> WORK INSTRUCTIONS
Copy out the listing in full, exactly as written, but not its pictures.

3D scene scripts:

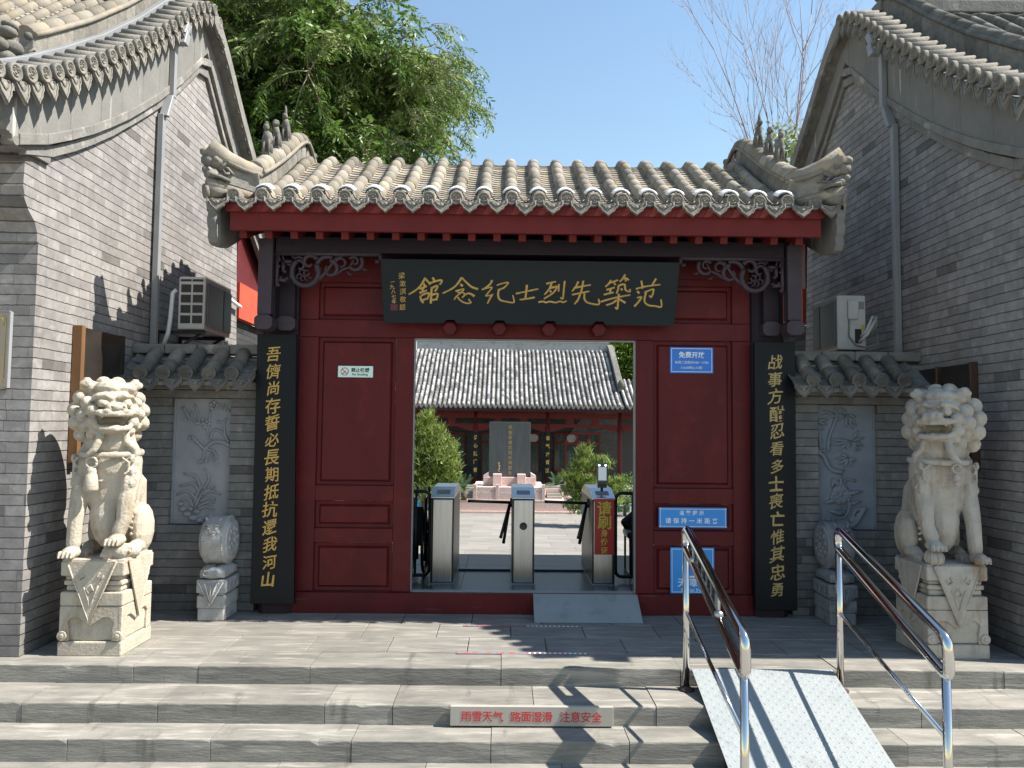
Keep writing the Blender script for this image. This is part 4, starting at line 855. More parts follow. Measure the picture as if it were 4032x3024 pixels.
# ================================================================== AIR CONDITIONERS
def aircon(label, x0, x1, y0, y1, z0, z1, fx, grille):
    t = thing('air_conditioner', label, 'air conditioner', ((x0+x1)/2, (y0+y1)/2, z0), 'outdoor units on the side walls')
    b = MB(); b.box(x0, x1, y0, y1, z0, z1); b.build('casing', CREAM, t, bevel=.012)
    b = MB(); d = .012*fx; xf = x1 if fx > 0 else x0
    b.box(*sorted((xf+d*.2, xf+d*1.6)), y0+.03, y0+(y1-y0)*.62, z0+.04, z1-.05); b.build('fan_cover', mat('dark_fan_cover', (.07, .08, .085), None, rough=.35), t, bevel=.006)
    b = MB(); b.box(*sorted((xf+d*.2, xf+d*1.2)), y0+(y1-y0)*.66, y1-.02, z0+.04, z1-.05); b.build('service_panel', BLK, t, bevel=.004)
    yb = y0-.002
    if grille:
        w = x1-x0; b = MB()
        for i in range(2):
            for j in range(4):
                a = x0+.02+i*(w-.03)/2; c = z0+.055+j*.095; b.box(a+.006, a+(w-.03)/2-.012, yb-.004, yb, c, c+.072)
            a = x0+.02+i*(w-.03)/2; b.box(a, a+(w-.03)/2-.012, yb-.004, yb, z1-.045, z1-.025)
        b.build('grille_opening', BLK, t)
        b = MB(); b.tube([(x0-.03, y0+.03, z1-.12), (x0-.06, y0+.02, z1-.15), (x0-.075, y0+.02, z0+.1), (x0-.09, y0+.02, z0-.03), (x0-.13, y0+.02, z0-.14)], .02, 8); b.build('insulated_pipe', WHITE, t)
        b = MB()
        for yy in (y0+.06, y1-.1): b.box(-3.205, x1-.02, yy, yy+.035, z0-.035, z0-.004); b.box(-3.205, -3.17, yy, yy+.035, z0-.3, z0-.035); b.tube([(-3.19, yy+.017, z0-.28), (x1-.06, yy+.017, z0-.03)], .013, 6)
        b.build('bracket', BLK, t)
    else:
        b = MB(); b.box(x0+.09, x0+.185, yb-.03, yb, z0+.28, z1-.05); b.build('valve_cover', CREAM, t, bevel=.008)
        b = MB(); b.box(x0+.20, x0+.25, yb-.003, yb, z1-.13, z1-.06); b.build('rating_label', ALU, t)
        b = MB(); b.box(x0+.22, x0+.25, yb-.003, yb, z0+.19, z0+.23); b.build('warning_label', YEL, t)
        b = MB()
        for k, (dx, dz) in enumerate(((0, 0), (.015, -.04))):
            b.tube([(x0+.19+dx, yb-.01, z0+.07+k*.05), (x0+.24, yb-.06, z0+.13-dz), (x0+.30, yb-.05, z0+.22-dz*2), (x0+.36, yb, z0+.30+dz), (x0+.38, yb+.05, z0+.26+dz), (x0+.36, yb+.1, z0+.16)], .016-.004*k, 8)
        b.build('insulated_pipe', CREAM, t)
        b = MB(); b.tube([(x0+.105, yb-.012, z0+.29), (x0+.10, yb-.015, z0+.12), (x0+.16, yb-.02, z0+.04), (x0+.26, yb-.02, z0+.02), (x0+.36, yb-.01, z0+.05), (x0+.38, yb+.02, z0+.16)], .008, 6); b.build('cable', ALU, t)
        b = MB(); b.prism([(x0+.16, z0+.06), (x0+.215, z0+.06), (x0+.215, z0+.19), (x0+.16, z0+.19)], 'xz', yb-.012, yb); b.build('valve_plate', BLK, t)
        b = MB()
        for yy in (y0+.06, y1-.1): b.box(x0+.02, 3.625, yy, yy+.035, z0-.035, z0-.004); b.box(3.59, 3.625, yy, yy+.035, z0-.26, z0-.035)
        b.build('bracket', BLK, t)
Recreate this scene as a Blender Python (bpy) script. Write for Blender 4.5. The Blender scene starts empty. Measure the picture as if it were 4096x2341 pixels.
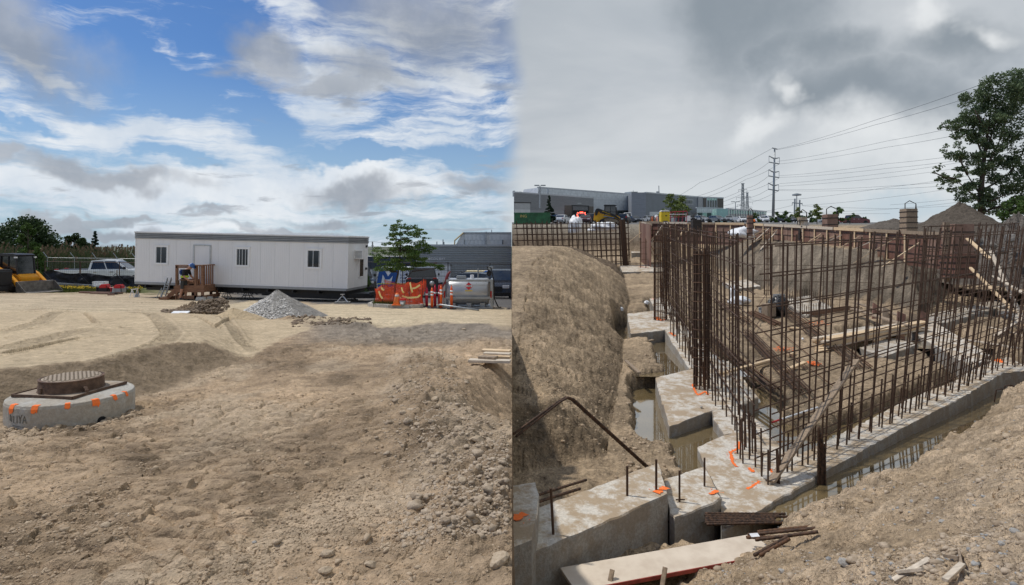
import bpy, bmesh, math, random
import numpy as np
from mathutils import Vector, Matrix, Euler
random.seed(7); rng = np.random.default_rng(11)
sc = bpy.context.scene
COL = sc.collection
# ------------------------------------------------------------------ camera, light, sky
F, HZ = 2400.0, 980.0            # focal length and horizon row of the 4096 x 2341 photograph
cam = bpy.data.cameras.new('camera'); camo = bpy.data.objects.new('camera', cam); COL.objects.link(camo)
cam.sensor_width = 36; cam.lens = F/4096*36; cam.shift_y = -(1170.5-HZ)/4096
cam.clip_start = .05; cam.clip_end = 6000
camo.location = (0, 0, 0); camo.rotation_euler = (math.pi/2, 0, 0); sc.camera = camo
sc.view_settings.view_transform = 'Standard'; sc.view_settings.look = 'None'
sc.view_settings.exposure = 0.0; sc.view_settings.gamma = 1
SUN_EL, SUN_AZ = 59.0, -74.0     # degrees; azimuth from +Y towards +X
sl = bpy.data.lights.new('sun', 'SUN'); sl.energy = 2.9; sl.angle = math.radians(3); sl.color = (1, .95, .87)
slo = bpy.data.objects.new('sun', sl); COL.objects.link(slo)
_e, _a = math.radians(SUN_EL), math.radians(SUN_AZ)
sdir = Vector((math.cos(_e)*math.sin(_a), math.cos(_e)*math.cos(_a), math.sin(_e)))
slo.rotation_euler = sdir.to_track_quat('Z', 'Y').to_euler()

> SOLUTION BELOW
Keep writing the Blender script for this image. This is part 4, starting at line 855. More parts follow. Measure the picture as if it were 4032x3024 pixels.
# ================================================================== AIR CONDITIONERS
def aircon(label, x0, x1, y0, y1, z0, z1, fx, grille):
    t = thing('air_conditioner', label, 'air conditioner', ((x0+x1)/2, (y0+y1)/2, z0), 'outdoor units on the side walls')
    b = MB(); b.box(x0, x1, y0, y1, z0, z1); b.build('casing', CREAM, t, bevel=.012)
    b = MB(); d = .012*fx; xf = x1 if fx > 0 else x0
    b.box(*sorted((xf+d*.2, xf+d*1.6)), y0+.03, y0+(y1-y0)*.62, z0+.04, z1-.05); b.build('fan_cover', mat('dark_fan_cover', (.07, .08, .085), None, rough=.35), t, bevel=.006)
    b = MB(); b.box(*sorted((xf+d*.2, xf+d*1.2)), y0+(y1-y0)*.66, y1-.02, z0+.04, z1-.05); b.build('service_panel', BLK, t, bevel=.004)
    yb = y0-.002
    if grille:
        w = x1-x0; b = MB()
        for i in range(2):
            for j in range(4):
                a = x0+.02+i*(w-.03)/2; c = z0+.055+j*.095; b.box(a+.006, a+(w-.03)/2-.012, yb-.004, yb, c, c+.072)
            a = x0+.02+i*(w-.03)/2; b.box(a, a+(w-.03)/2-.012, yb-.004, yb, z1-.045, z1-.025)
        b.build('grille_opening', BLK, t)
        b = MB(); b.tube([(x0-.03, y0+.03, z1-.12), (x0-.06, y0+.02, z1-.15), (x0-.075, y0+.02, z0+.1), (x0-.09, y0+.02, z0-.03), (x0-.13, y0+.02, z0-.14)], .02, 8); b.build('insulated_pipe', WHITE, t)
        b = MB()
        for yy in (y0+.06, y1-.1): b.box(-3.205, x1-.02, yy, yy+.035, z0-.035, z0-.004); b.box(-3.205, -3.17, yy, yy+.035, z0-.3, z0-.035); b.tube([(-3.19, yy+.017, z0-.28), (x1-.06, yy+.017, z0-.03)], .013, 6)
        b.build('bracket', BLK, t)
    else:
        b = MB(); b.box(x0+.09, x0+.185, yb-.03, yb, z0+.28, z1-.05); b.build('valve_cover', CREAM, t, bevel=.008)
        b = MB(); b.box(x0+.20, x0+.25, yb-.003, yb, z1-.13, z1-.06); b.build('rating_label', ALU, t)
        b = MB(); b.box(x0+.22, x0+.25, yb-.003, yb, z0+.19, z0+.23); b.build('warning_label', YEL, t)
        b = MB()
        for k, (dx, dz) in enumerate(((0, 0), (.015, -.04))):
            b.tube([(x0+.19+dx, yb-.01, z0+.07+k*.05), (x0+.24, yb-.06, z0+.13-dz), (x0+.30, yb-.05, z0+.22-dz*2), (x0+.36, yb, z0+.30+dz), (x0+.38, yb+.05, z0+.26+dz), (x0+.36, yb+.1, z0+.16)], .016-.004*k, 8)
        b.build('insulated_pipe', CREAM, t)
        b = MB(); b.tube([(x0+.105, yb-.012, z0+.29), (x0+.10, yb-.015, z0+.12), (x0+.16, yb-.02, z0+.04), (x0+.26, yb-.02, z0+.02), (x0+.36, yb-.01, z0+.05), (x0+.38, yb+.02, z0+.16)], .008, 6); b.build('cable', ALU, t)
        b = MB(); b.prism([(x0+.16, z0+.06), (x0+.215, z0+.06), (x0+.215, z0+.19), (x0+.16, z0+.19)], 'xz', yb-.012, yb); b.build('valve_plate', BLK, t)
        b = MB()
        for yy in (y0+.06, y1-.1): b.box(x0+.02, 3.625, yy, yy+.035, z0-.035, z0-.004); b.box(3.59, 3.625, yy, yy+.035, z0-.26, z0-.035)
        b.build('bracket', BLK, t)
Recreate this scene as a Blender Python (bpy) script. Write for Blender 4.5. The Blender scene starts empty. Measure the picture as if it were 4096x2341 pixels.
import bpy, bmesh, math, random
import numpy as np
from mathutils import Vector, Matrix, Euler
random.seed(7); rng = np.random.default_rng(11)
sc = bpy.context.scene
COL = sc.collection
# ------------------------------------------------------------------ camera, light, sky
F, HZ = 2400.0, 980.0            # focal length and horizon row of the 4096 x 2341 photograph
cam = bpy.data.cameras.new('camera'); camo = bpy.data.objects.new('camera', cam); COL.objects.link(camo)
cam.sensor_width = 36; cam.lens = F/4096*36; cam.shift_y = -(1170.5-HZ)/4096
cam.clip_start = .05; cam.clip_end = 6000
camo.location = (0, 0, 0); camo.rotation_euler = (math.pi/2, 0, 0); sc.camera = camo
sc.view_settings.view_transform = 'Standard'; sc.view_settings.look = 'None'
sc.view_settings.exposure = 0.0; sc.view_settings.gamma = 1
SUN_EL, SUN_AZ = 59.0, -74.0     # degrees; azimuth from +Y towards +X
sl = bpy.data.lights.new('sun', 'SUN'); sl.energy = 2.9; sl.angle = math.radians(3); sl.color = (1, .95, .87)
slo = bpy.data.objects.new('sun', sl); COL.objects.link(slo)
_e, _a = math.radians(SUN_EL), math.radians(SUN_AZ)
sdir = Vector((math.cos(_e)*math.sin(_a), math.cos(_e)*math.cos(_a), math.sin(_e)))
slo.rotation_euler = sdir.to_track_quat('Z', 'Y').to_euler()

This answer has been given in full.